Home-ice advantage. When the playoffs come around, any team would love to have it. If a team is awarded the opportunity, then some may say that they have the leverage in the postseason.

Unfortunately for the BU women’s hockey team, home-ice advantage in the Hockey East quarterfinals was not enough of an edge over the University of Maine this past weekend.

In fact, it may have hurt them.

During the regular season, the Terriers (24-8-4, 18-6-3 Hockey East) went 2-0-1 against the Black Bears (15-13-8, 9-11-7 Hockey East). But the regular season means nothing if a team cannot execute the same results in a series that determines a team’s season.

BU was coming off a weekend sweep against UConn when they entered Walter Brown Arena on Friday for the first game in a best-of-three series against Maine. They had the momentum, but were soon faced with a surprised awakening.

The Terriers came in ranked first in the country in first-period scoring, but they were kept off the board through 20 minutes on Friday. Instead, the Black Bears opened the scoring less than four minutes into the first stanza, and they would extend their lead 1:20 into the second period.

BU answered less than four minutes later BU with a power-play goal by junior forward Nara Elia, who would go on to tie the game for the Terriers late in the third period. Tied 2-2 after regulation, the game would go into overtime.

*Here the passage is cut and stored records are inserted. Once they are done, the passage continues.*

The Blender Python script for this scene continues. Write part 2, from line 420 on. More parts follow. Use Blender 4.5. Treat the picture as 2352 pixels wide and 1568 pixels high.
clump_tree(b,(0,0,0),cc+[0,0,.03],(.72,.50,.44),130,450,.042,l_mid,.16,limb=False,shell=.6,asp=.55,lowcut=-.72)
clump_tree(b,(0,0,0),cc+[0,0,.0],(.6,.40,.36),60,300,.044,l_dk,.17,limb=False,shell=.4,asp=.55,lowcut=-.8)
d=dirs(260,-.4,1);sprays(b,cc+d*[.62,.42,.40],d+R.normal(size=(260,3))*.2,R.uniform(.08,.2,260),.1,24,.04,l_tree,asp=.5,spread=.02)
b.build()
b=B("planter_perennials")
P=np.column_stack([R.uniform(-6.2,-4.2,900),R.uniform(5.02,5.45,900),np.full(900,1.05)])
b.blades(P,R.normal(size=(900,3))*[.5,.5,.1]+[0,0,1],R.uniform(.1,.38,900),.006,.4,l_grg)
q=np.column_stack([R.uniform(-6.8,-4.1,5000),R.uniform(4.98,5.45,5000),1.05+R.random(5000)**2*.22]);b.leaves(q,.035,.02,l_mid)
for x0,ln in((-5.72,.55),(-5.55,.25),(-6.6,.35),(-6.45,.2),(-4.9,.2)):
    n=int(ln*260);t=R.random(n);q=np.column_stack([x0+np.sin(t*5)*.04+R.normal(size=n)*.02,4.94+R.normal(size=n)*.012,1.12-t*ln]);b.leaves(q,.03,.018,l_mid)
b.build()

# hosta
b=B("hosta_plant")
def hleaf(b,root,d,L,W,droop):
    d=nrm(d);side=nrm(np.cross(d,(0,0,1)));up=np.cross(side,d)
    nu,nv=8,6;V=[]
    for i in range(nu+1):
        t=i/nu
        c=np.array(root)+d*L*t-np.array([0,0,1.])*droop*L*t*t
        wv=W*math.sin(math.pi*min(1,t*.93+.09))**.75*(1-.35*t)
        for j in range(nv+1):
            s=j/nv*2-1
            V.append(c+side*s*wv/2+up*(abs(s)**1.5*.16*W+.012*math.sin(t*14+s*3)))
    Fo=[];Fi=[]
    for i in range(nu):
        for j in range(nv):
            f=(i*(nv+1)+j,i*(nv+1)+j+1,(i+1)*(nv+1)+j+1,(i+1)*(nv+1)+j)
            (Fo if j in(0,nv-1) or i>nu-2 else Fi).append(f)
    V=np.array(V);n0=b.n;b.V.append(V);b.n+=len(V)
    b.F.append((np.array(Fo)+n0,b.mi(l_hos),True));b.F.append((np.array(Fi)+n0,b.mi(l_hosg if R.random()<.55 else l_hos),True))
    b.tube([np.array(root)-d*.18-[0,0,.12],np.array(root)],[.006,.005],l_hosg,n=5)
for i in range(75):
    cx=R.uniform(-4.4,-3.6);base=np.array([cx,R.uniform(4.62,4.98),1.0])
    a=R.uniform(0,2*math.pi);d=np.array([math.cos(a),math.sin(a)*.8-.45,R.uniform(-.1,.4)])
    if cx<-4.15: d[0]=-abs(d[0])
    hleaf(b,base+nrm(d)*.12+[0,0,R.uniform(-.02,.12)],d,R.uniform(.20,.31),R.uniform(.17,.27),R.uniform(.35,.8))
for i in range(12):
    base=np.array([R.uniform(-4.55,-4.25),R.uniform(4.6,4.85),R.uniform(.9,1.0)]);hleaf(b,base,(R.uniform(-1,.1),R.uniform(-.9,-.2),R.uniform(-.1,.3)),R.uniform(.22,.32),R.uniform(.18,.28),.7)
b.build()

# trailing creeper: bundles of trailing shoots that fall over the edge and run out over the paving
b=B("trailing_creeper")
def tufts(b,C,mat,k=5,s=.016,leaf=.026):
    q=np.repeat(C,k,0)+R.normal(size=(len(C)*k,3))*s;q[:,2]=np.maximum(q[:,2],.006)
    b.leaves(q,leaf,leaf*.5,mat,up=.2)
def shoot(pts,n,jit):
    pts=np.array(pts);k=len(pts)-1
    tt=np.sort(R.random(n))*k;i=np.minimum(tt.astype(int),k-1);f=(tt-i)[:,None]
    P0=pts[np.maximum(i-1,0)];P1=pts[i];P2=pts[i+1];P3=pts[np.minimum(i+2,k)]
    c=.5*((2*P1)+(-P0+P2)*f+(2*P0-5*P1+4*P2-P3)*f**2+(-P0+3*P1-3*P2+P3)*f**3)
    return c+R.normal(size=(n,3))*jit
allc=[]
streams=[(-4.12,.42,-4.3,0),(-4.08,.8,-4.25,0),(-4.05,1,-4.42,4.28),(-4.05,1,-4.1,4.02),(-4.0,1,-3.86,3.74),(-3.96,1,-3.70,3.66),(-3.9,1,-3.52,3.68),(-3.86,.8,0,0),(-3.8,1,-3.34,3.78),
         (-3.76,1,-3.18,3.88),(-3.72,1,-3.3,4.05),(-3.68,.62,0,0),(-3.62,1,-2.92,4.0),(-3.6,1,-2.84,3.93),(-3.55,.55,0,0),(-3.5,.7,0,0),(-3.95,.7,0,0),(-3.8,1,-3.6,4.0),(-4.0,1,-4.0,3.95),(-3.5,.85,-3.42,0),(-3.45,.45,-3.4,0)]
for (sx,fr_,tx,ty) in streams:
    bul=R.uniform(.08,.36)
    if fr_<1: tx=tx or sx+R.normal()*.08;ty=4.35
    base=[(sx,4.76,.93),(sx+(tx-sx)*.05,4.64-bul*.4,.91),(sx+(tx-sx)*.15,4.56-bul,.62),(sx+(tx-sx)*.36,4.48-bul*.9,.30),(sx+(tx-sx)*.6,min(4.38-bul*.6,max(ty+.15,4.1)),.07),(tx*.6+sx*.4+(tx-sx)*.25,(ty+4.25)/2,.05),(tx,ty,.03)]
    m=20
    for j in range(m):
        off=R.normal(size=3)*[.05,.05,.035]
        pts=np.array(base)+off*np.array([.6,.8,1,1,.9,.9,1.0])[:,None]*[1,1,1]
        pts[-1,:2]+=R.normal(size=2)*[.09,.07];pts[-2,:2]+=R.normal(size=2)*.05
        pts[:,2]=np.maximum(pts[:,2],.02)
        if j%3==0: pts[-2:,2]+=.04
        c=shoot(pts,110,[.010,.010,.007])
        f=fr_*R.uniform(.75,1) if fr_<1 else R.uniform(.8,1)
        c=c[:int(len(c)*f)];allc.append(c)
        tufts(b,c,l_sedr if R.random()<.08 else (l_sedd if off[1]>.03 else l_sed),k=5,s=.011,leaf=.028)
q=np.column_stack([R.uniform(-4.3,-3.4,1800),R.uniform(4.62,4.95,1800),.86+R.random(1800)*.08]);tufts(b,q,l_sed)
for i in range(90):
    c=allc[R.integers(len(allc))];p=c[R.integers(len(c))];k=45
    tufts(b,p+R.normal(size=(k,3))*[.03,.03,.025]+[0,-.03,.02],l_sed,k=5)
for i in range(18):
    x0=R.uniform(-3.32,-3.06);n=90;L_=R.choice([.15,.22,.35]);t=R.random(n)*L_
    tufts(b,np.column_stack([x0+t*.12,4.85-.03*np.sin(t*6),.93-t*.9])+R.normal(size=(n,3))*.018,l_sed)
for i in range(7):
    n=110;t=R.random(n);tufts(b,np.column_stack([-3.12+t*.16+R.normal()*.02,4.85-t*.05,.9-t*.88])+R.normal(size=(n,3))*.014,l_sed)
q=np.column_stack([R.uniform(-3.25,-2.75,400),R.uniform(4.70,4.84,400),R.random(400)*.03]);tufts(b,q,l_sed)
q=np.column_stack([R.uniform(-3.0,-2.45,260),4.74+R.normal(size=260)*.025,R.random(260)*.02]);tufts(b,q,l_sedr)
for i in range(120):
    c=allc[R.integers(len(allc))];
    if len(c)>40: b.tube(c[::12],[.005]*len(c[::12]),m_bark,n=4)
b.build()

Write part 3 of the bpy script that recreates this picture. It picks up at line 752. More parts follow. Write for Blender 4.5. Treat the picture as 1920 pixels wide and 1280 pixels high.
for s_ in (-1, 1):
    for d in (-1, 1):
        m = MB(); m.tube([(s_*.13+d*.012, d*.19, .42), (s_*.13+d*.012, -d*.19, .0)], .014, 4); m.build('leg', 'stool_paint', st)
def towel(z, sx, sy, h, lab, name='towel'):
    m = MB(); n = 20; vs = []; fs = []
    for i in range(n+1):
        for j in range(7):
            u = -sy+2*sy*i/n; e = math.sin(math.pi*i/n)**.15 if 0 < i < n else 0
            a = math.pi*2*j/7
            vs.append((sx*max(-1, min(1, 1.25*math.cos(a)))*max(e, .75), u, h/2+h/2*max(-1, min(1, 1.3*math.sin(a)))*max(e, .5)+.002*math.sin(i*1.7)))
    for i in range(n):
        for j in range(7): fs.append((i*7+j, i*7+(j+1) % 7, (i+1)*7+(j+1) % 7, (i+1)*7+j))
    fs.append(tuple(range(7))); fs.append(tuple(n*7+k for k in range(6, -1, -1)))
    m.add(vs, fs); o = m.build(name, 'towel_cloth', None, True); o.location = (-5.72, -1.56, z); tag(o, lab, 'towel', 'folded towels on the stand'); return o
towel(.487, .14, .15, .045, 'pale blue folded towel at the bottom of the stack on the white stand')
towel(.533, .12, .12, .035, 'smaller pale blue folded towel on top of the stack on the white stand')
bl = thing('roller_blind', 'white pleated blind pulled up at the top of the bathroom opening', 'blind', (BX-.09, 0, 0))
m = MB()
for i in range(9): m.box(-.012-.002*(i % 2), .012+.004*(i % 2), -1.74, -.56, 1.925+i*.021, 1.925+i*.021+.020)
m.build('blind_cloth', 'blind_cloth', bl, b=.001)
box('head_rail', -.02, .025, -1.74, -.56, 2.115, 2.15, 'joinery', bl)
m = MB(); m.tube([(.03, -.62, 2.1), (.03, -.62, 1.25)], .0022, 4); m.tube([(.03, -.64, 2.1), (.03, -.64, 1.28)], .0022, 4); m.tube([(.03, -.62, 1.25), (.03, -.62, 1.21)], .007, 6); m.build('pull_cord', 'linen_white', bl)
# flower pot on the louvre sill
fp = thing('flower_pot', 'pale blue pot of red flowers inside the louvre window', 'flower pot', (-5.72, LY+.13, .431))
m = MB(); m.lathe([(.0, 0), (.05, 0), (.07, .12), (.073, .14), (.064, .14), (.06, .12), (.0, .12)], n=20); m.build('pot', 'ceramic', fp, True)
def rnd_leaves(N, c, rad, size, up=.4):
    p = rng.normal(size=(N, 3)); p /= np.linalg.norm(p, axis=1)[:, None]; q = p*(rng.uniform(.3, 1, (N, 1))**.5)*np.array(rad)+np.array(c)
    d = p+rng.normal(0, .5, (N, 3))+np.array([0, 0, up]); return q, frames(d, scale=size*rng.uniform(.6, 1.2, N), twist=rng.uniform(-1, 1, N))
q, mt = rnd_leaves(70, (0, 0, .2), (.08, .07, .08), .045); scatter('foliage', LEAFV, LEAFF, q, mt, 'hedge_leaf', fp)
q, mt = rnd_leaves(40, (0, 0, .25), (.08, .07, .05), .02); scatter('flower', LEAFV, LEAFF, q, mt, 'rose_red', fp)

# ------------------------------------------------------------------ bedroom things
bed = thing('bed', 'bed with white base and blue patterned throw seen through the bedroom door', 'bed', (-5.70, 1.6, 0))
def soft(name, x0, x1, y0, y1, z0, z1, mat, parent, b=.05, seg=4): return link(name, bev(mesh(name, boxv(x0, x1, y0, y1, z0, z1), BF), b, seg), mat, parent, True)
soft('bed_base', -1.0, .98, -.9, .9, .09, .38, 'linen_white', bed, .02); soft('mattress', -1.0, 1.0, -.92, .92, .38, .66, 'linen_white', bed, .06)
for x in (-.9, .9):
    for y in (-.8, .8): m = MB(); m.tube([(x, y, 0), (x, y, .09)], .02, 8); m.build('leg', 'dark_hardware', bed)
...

Neither team scored through 35 minutes of extra hockey before Maine freshman forward Ida Kuoppala called game for the Black Bears, lifting Maine over BU in the first game of the quarterfinals series – the third longest game in women’s Hockey East history. That meant that the Terriers could face elimination Saturday afternoon in Game 2.

Continuing the pattern of scoring first, Kuoppala tallied her second goal of the series 15:41 into the opening period of Game 2 on Saturday afternoon. BU was kept off the scoreboard for two periods, as Maine extended their lead in the second period.

It was not until late into the final period of regulation that freshman forward Julia Nearis found the back of the net for the Terriers. BU tried to a rally in the final five minutes of play, but the Black Bears held on, sweeping the Terriers to cut BU’s once-promising postseason run short.

“When I look at our stick skills, I thought they were very average,” BU head coach Brian Durocher said. “The last five minutes may have made up for it a little bit, but too little, too late.”

Eight seniors will be leaving the organization, and Durocher reflected on what they meant to the team.

“I’m the saddest for them because it was their last chance,” Durocher said. “They certainly had a fantastic year with 24 wins. The way they work hard, grinded, competed, fought, defended, blocked shots, all the dirty things that are part of hockey and did it well, and did it with a passion. We just hope that we will have that type of an image next year, but there’s no guarantee when you lose a group that is that big.”